YOUR TASK
State how many lines of the records contain the string "objects", and give no other information.

DATA PROVIDED
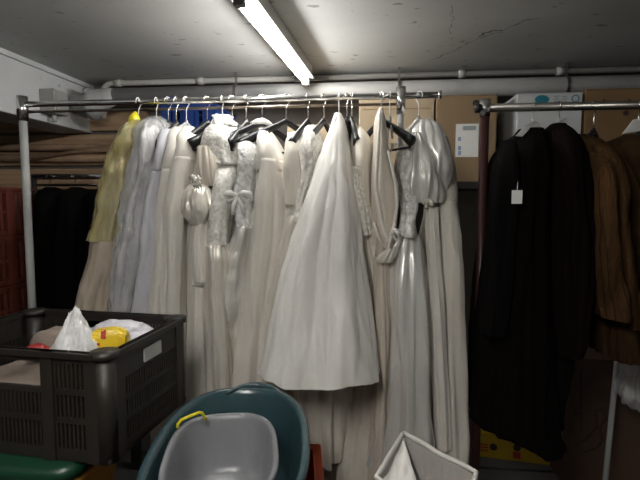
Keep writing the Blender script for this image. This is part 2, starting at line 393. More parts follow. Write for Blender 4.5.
# ------------------------------------------------------------------ garments
def interp(keys, z):
    # keys sorted by descending z; smooth (Catmull-Rom) interpolation of every further value
    if z >= keys[0][0]: return keys[0][1:]
    if z <= keys[-1][0]: return keys[-1][1:]
    for i in range(len(keys)-1):
        a, b = keys[i], keys[i+1]
        if a[0] >= z >= b[0]:
            t = (a[0]-z)/max(1e-6, a[0]-b[0]); p = keys[max(i-1,0)]; n = keys[min(i+2,len(keys)-1)]
            out = []
            for k in range(1, len(a)):
                h = a[0]-b[0]
                ma = (b[k]-p[k])/max(1e-6, p[0]-b[0]); mb = (n[k]-a[k])/max(1e-6, a[0]-n[0])
                t2, t3 = t*t, t*t*t
                out.append((2*t3-3*t2+1)*a[k] + (t3-2*t2+t)*ma*h + (-2*t3+3*t2)*b[k] + (t3-t2)*mb*h)
            return out
def sm(a, b, x):
    t = min(1, max(0, (x-a)/(b-a))); return t*t*(3-2*t)
def loft(keys, yc=RY, hd=.19, fold=.010, lam=.07, seed=1, n=150, step=.011, wr=.004, wf=9, rip=.0065, ex=.85, top=.08, open_bottom=True, start=.35, tilt=0, hem=0):
    """keys: (py, xl, xr[, yc, hd]) traced outline -> closed cloth body with hanging folds"""
    rnd = random.Random(seed); K = []
    for i, k in enumerate(keys):
        py, xl, xr = k[:3]; y = k[3] if len(k) > 3 else yc; h = k[4] if len(k) > 4 else hd
        hh = h
        if top:
            d0_ = max(0, (py-keys[0][0])*.0041); hh = h*(min(1, .12+.88*(d0_/top)**.6) if d0_ < top else 1)
        yk = y - .6*hh
        a, b = at(xl, py, yk), at(xr, py, yk)
        K.append([(a.z+b.z)/2, (a.x+b.x)/2, (b.x-a.x)/2, y, h])
    z0, z1 = K[0][0], K[-1][0]
    if top:
        for k in K:
            d = z0-k[0]; f = min(1, (.12 + .88*(d/top)**.6)) if d < top else 1
            k[4] *= f
    m = MB(); N = max(4, int((z0-z1)/step)); rs = []
    # arc parameter from the bottom ring
    def shape(a, b, th):
        c, s = math.cos(th), math.sin(th)
        return a*math.copysign(abs(c)**ex, c), b*math.copysign(abs(s)**ex, s)
    a, b = interp(K, z1+.3*(z0-z1))[1], interp(K, z1+.3*(z0-z1))[3]
    pts = [shape(a, b, 2*PI*j/n) for j in range(n+1)]
    acc = [0]
    for p, q in zip(pts, pts[1:]): acc.append(acc[-1]+math.hypot(q[0]-p[0], q[1]-p[1]))
    # equal arc spacing of the angles
    ths = []; j = 0
    for i in range(n):
        t = acc[-1]*i/n
        while acc[j+1] < t: j += 1
        ths.append(2*PI*(j + (t-acc[j])/max(1e-9, acc[j+1]-acc[j]))/n)
    nf = max(3, round(acc[-1]/lam)); ph = [rnd.uniform(0, 6.28) for _ in range(4)]
    ks = [(nf, .55), (max(2, round(nf*.55)), .45), (round(nf*1.7), .22)]
    for i in range(N+1):
        z = z0 + (z1-z0)*i/N; cx, aa, y, bb = interp(K, z); aa = max(aa, .004); bb = max(bb, .006); d = z0-z
        A = 2.2*fold*sm(0, start, d+.04); A = min(A, .42*aa); rp_ = min(rip*sm(0, .25, d+.02), .2*aa)
        w1 = noise.noise((seed*3.1, z*1.6, 0))*1.3; w2 = noise.noise((seed*7.7, z*2.3, 5))*1.5
        ring = []
        for j in range(n):
            th = ths[j]; t = 2*PI*j/n
            px_, py_ = shape(aa, bb, th)
            f = 0
            for q, (k, wt) in enumerate(ks):
                x = k*(t + .22*noise.noise((math.cos(t)*1.5+seed*2.3, math.sin(t)*1.5+z*.5, z*.9+q))) + ph[q] + (w1 if q else w2)
                f += wt*(.55*math.sin(x) + .45*(2*abs(math.sin(x/2 if k % 2 == 0 else x))-1))
            f *= .75+.6*noise.noise((math.cos(t)*2+seed, math.sin(t)*2, z*.8))
            nx, ny = px_/max(1e-6, aa*aa), py_/max(1e-6, bb*bb); l = math.hypot(nx, ny) or 1
            wv = wr*(noise.noise((cx*wf+px_*wf+seed, py_*wf, z*wf*.45)) + .5*noise.noise((px_*wf*2.4, py_*wf*2.4+seed, z*wf*1.3)))
            wv = max(-.4*aa, min(.4*aa, wv))
            g_ = noise.noise(((cx+px_)*22+seed, (y+py_)*22, z*1.5+.8*noise.noise((px_*5, z*3, seed))))
            h_ = noise.noise(((cx+px_)*9+seed, (y+py_)*9+4, z*2.2))
            o = A*f + wv + rp_*((1-3.2*abs(g_)) + .8*h_)
            zz = z + (hem*math.sin(ks[1][0]*t+ph[1])*(i/N)**6 if hem else 0)
            ring.append(Vector((cx+px_+o*nx/l, y+py_+o*ny/l, zz)))
        rs.append(ring)
    m.rings(rs, True, not open_bottom)
    return m
def dress(name, label, px, cat='dress', group='wedding dresses on the rail'):
    return thing(name, label, cat, (at(px,130,RY).x, RY, at(px,130,RY).z), group)
def part(root, name, m, mt, label=None, sm_=True): return m.build(name, M[mt], root, sm_, label=label)

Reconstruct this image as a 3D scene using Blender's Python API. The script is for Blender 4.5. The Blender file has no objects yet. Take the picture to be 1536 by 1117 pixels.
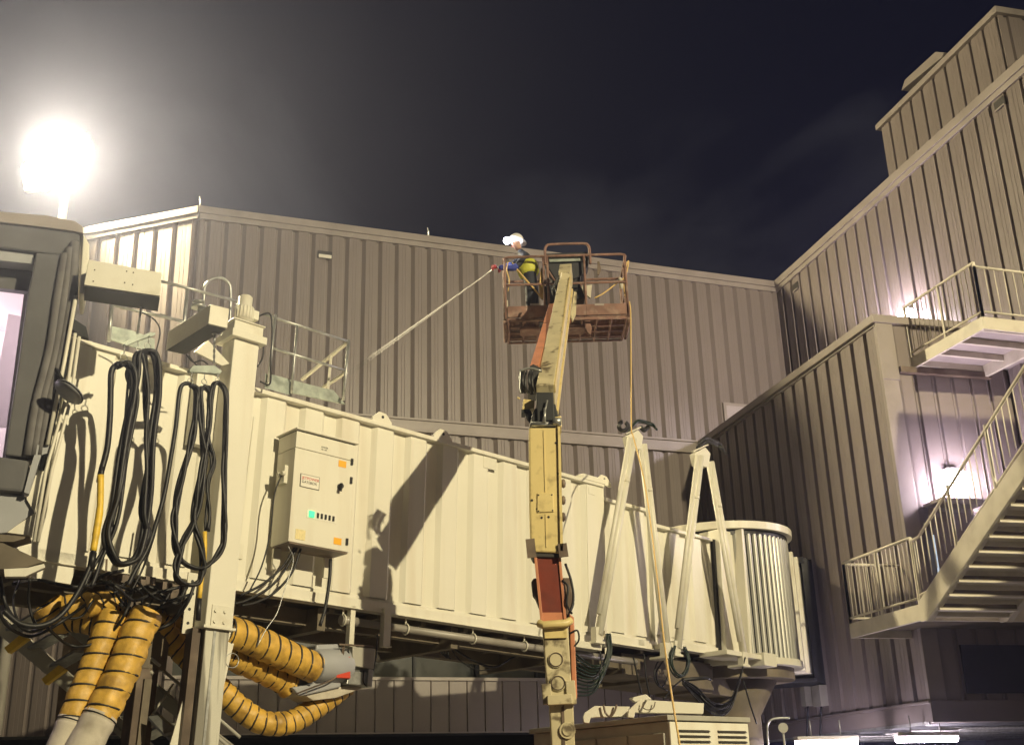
import bpy, math, random
from mathutils import Vector as V, Matrix
random.seed(7)
SC = bpy.context.scene
COL = SC.collection
# ------------------------------------------------------------------ camera
F = 1731.28
PT, RL = math.radians(20.24685), math.radians(-1.61484)
CAM = V((0, 0, 1.6))
FW = V((0, math.cos(PT), math.sin(PT)))
_up = V((1, 0, 0)).cross(FW)
R1 = V((1, 0, 0)) * math.cos(RL) + _up * math.sin(RL)
U1 = -V((1, 0, 0)) * math.sin(RL) + _up * math.cos(RL)
cd = bpy.data.cameras.new('camera'); co = bpy.data.objects.new('camera', cd); COL.objects.link(co)
cd.sensor_width = 36; cd.sensor_fit = 'HORIZONTAL'; cd.lens = F / 1536 * 36; cd.clip_end = 2000; cd.clip_start = .1
m = Matrix((( R1.x, U1.x, -FW.x, CAM.x), (R1.y, U1.y, -FW.y, CAM.y), (R1.z, U1.z, -FW.z, CAM.z), (0, 0, 0, 1)))
co.matrix_world = m
SC.camera = co
# ------------------------------------------------------------------ world: night sky with lit low cloud
W = bpy.data.worlds.new('World'); SC.world = W; W.use_nodes = True
nt = W.node_tree; nt.nodes.clear()
def wn(t, **k):
    n = nt.nodes.new(t)
    for a, b in k.items(): setattr(n, a, b)
    return n
tc = wn('ShaderNodeTexCoord')
n1 = wn('ShaderNodeTexNoise'); n1.inputs['Scale'].default_value = 3.1; n1.inputs['Detail'].default_value = 5; n1.inputs['Roughness'].default_value = .5; n1.inputs['Distortion'].default_value = .5
mp = wn('ShaderNodeMapping'); mp.inputs['Location'].default_value = (.62, .35, .1); mp.inputs['Scale'].default_value = (1, 1, 1.3)
nt.links.new(tc.outputs['Generated'], mp.inputs['Vector']); nt.links.new(mp.outputs['Vector'], n1.inputs['Vector'])
cr = wn('ShaderNodeValToRGB')
cr.color_ramp.elements[0].position = .46; cr.color_ramp.elements[0].color = (0, 0, 0, 1)
cr.color_ramp.elements[1].position = .66; cr.color_ramp.elements[1].color = (1, 1, 1, 1)
nt.links.new(n1.outputs['Fac'], cr.inputs['Fac'])
mix = wn('ShaderNodeMixRGB'); mix.inputs['Color1'].default_value = (.0012, .0014, .007, 1); mix.inputs['Color2'].default_value = (.030, .029, .034, 1)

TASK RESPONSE
2